How to allow non-privileged users run Docker containers
Docker containers are nowadays used for many different tasks like software development and testing, service orchestration, software deployment. The idea that one can prepare an image with everything he needs on his own laptop and then make it run everywhere else in a matter of seconds is very attractive.
There is one problem with this approach - how to allow users run their own container in some infrastructure where they have no root rights? As we know, as soon as you allow a user to run Docker commands he can do bad things to your system. Since Docker has been developed with microservices in mind, it is supposed that only a trusted user (read root) should execute Docker commands. For example, you as admin start a service which is running inside a Docker container and user (or other microservices) access this container via e.g. REST API.
What I want to do is different - I want that a user could bring an image with his scientific (or whatever else) application, mount data he needs from the host filesystem and run it. I also do not want to write any additional software around Docker but be able to use native Docker commands (well, I’ve still created a couple of helper scripts). The activation of user namespaces could partially solve the problem, but one can always disable it by –userns=host and using mounted host data with user namespaces may be problematic due to file permissions.
So, what I do is:
- Make Docker communicate via an HTTP socket
- An authorization plugin to control user input
- A helper to propagate user and his groups into Docker container
Make Docker communicate via an HTTP socket
This is relatively easy. One have to switch Docker from unix socket to a tcp socket and create TLS certificates for every user. This allows us to indentificate user how executes Docker commands (which is impossible when using a unix socket)
You can read how to do it in Docker documentation or have a look at my scripts that automate the work to create CA, server certificate and user certificate. After this you have to make sure Docker daemon is started with -H=0.0.0.0:2376 --tlsverify --tlscacert=<PATH TO>/ca.pem --tlscert=<PATH TO>/server-cert.pem --tlskey=<PATH TO>/server-key.pem
custom options and set DOCKER_TLS_VERIFY=1, DOCKER_HOST=localhost:2376, DOCKER_CERT_PATH=<PATH TO USER CERTIFICATES>
environment variables for every user that will run Docker commands. The last one can be omited if you place certificates in ~/.docker (I do it via a script in /etc/profile.d).
An authorization plugin to control user input
An authorization plugin allows to check any command to Docker daemon before its execution. One cannot change the command, just allow or deny it. When Docker uses HTTP socket for communications, authorization plugin knows also the name of the user who executes the command.
Some Go programming is necessary for the plugin. The one I’ve developed does the following:
- User root can execute any commands
- If user namespace is not disabled, any command can be executed
- If user namespace is disabled and user is not root:
- If it is not run/exec/create command allow it (pull,push, …)
- For run command
- make sure user and group arguments are there and they correspond to our user
- make sure no new privileges flag is there (–security-opt=no-new-privileges)
- For exec command
- make sure user argument correspond to our user and contaner was started by this user
You can have a look at the plugin here. Note that this was my first Go program, so it make look a bit messy :).
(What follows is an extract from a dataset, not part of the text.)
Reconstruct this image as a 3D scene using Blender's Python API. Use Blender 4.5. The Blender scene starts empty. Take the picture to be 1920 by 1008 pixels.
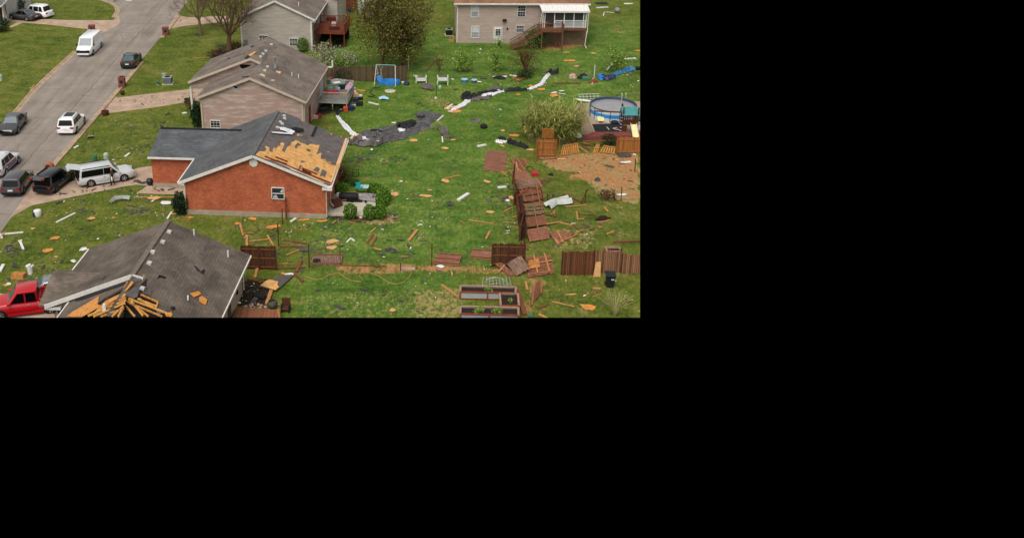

Propagate user name and groups into a Docker container
So what we have up to now is that any user is allowed to execute Docker commands. The authorization plugin checks each user command and makes sure that whether user namespaces are used for this command or no-new-privileges flag is there and user in Docker command corresponds to the user in the TLS certificate. Which means that we force user to use Docker run like
docker run -u `id -u` -g `id -g` --userns=host --security-opt no-new-privileges --group-add <extra groups> ...
With the above command all processes running inside a Docker container will have correct owner and no privilege escalation is allowed. Note that there is actually no new user created in a container. In some cases this is not enough and application wants to see the real user (eg. sshd will not run). In this case one can pass user information from host to the container. The simplest way is to mount /etc/passwd and /etc/group from host and then replace or merge with corresponding files inside a container. A home directory can then be created via entrypoint script or mounted during the Docker run command.
I’ve written a small script that hides all this stuff from user. So a user can just type
dockerrun centos:7 id
and feel himself as on being the host :). The script does a bit more to prepare for running job on HPC, which I’ll describe soon in other post.